On Friday, A.M. Best Co. affirmed the credit and debt ratings of American International Group Inc. (AIG) and its subsidiaries, while upgraded its outlook to stable from negative. The rating agency believes that most of the downsides related to AIG’s operations and capital have been discounted in 2011.

The rating agency has affirmed issuer credit ratings (ICR) of “bbb” and debt ratings for AIG. Alongside, the financial strength rating (FSR) of “A” (Excellent) and ICR of “a” has been asserted on Chartis and its associates, SunAmerica Financial Group and AIU Insurance Co. While the outlook for Chartis and SunAmerica has been revised to stable from negative, AIU Insurance still continues to maintain a negative outlook.

Further, A.M. Best maintained FSR of “B+” (Good) and ICR of “bbb-” ratings on American General Property Insurance Co. The outlook for this has been lifted to stable from negative. Previously, in December 2010, the rating agency had affirmed all the above ratings with a negative outlook.

Meanwhile, the rating agency upgraded AIG’s Japan-based The Fuji Fire & Marine Insurance Company Ltd.’s FSR to “A-” from “B++” and its ICR to “a-” from “bbb+”. Currently it has a stable outlook.

The revised stable outlook is based on AIG’s successful recapitalization in January last year, raising funds from the market through debt and equity in 2010 and 2011, the execution of new credit facilities and disposing of redundant assets. These steps to financial improvement have not only enhanced AIG’s liquidity but have also helped the company pay out a chunk of the government bailout debt. Additionally, the potential steps have also helped diminish the overall risk profile related to its non-insurance operations.

Besides, A.M. Best continues to acknowledge SunAmerica’s (AIG’s life and health division) business diversity along with its strong distribution network that enhances this division’s earnings potential. Over the past few years, SunAmerica has also been able to generate strong statutory earnings, which have helped it to maintain its liability equilibrium among spread, fee and mortality-based products. This has also aided in maintaining a strong risk-based capital position that compares favourably in the peer group.

However, risks related to SunAmerica’s investment profile, which primarily comprises structured securities, direct commercial mortgage loans and various alternative strategies, along with its vulnerability to low interest rate environment and increased dividend payouts to AIG should continue to mar the desired upside at least for some time.

Meanwhile, A.M. Best expects SunAmerica to incur modest impairment charges in 2012, given the ongoing economic volatility and its significant structured asset portfolio. The rating agency also anticipates some declines in the division’s risk-adjusted capital and total capitalization in future. As of September 30, 2011, SunAmerica’s total investments in mortgage- and asset-backed securities, collateralized debt obligations and commercial mortgage-backed securities were approximately $24 billion, while exposure to alternative assets totaled $7.7 billion, thereby injecting optimum risk to the investment portfolio and spread-based businesses.

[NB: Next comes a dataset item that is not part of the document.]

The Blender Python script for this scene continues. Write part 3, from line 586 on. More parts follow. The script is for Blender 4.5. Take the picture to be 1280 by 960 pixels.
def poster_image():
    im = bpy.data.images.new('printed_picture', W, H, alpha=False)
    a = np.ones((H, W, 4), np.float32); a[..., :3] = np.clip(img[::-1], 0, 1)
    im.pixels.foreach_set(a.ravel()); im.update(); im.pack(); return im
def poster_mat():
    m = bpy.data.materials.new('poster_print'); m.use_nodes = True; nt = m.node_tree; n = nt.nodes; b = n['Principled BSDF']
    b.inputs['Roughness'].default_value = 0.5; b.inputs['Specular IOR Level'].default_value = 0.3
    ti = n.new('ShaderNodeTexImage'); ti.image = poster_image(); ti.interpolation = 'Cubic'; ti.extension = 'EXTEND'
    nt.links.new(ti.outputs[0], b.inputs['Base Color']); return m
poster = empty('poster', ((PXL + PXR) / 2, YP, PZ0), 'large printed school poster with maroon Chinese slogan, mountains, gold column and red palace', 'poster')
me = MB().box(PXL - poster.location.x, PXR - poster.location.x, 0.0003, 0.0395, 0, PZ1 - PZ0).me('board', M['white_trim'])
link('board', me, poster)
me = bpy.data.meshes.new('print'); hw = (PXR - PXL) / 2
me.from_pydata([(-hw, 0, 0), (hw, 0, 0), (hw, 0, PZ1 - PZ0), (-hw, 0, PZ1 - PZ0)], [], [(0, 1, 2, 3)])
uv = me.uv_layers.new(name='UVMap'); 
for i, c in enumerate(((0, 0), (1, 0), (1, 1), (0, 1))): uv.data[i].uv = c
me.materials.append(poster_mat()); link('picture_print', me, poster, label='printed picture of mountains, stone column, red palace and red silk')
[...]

Overall, A.M. Best believes that SunAmerica should improve its growth scale, given the positive synergies stemming from enhancing product development initiatives and distribution capabilities.

On the other hand, AIG’s general insurance division – Chartis – is believed to be benefited from the successful recapitalization last year. Additionally, its leading market position, wide-ranging products and services and pricing initiatives have helped Chartis maintain a stable risk-adjusted capital position in 2011. However, a weak P&C cycle, unfavourable underwriting experience, increased claims and losses from catastrophes along with escalated reserve losses from prior years substantially impede adequate growth. Nevertheless, A.M. Best expects rate increases in 2012 although underwriting is expected to be sluggish in the near term.

Overall, divestiture of assets and focus on core life and property-casualty business have enabled AIG improve its capital flexibility and also paved way for a new stock buy back program. However, sluggish insurance dynamics, increased catastrophe and restructuring losses amid weak global cues have been consistently generating cash outflows. These factors also affected the book value per share adversely. Nevertheless, AIG is poised to accentuate its operating and capital leverage upon dilution of government stake though it is a far-fetched goal due to absence of any growth catalyst. Hence, we maintain a Neutral stance on AIG in the long run with a Zacks Rank #3, implying a short-term Hold rating.

Last week, A.M. Best also affirmed the FSR of “A+” and ICR of “aa-” of Allstate Corp. (ALL), reflecting a stable outlook.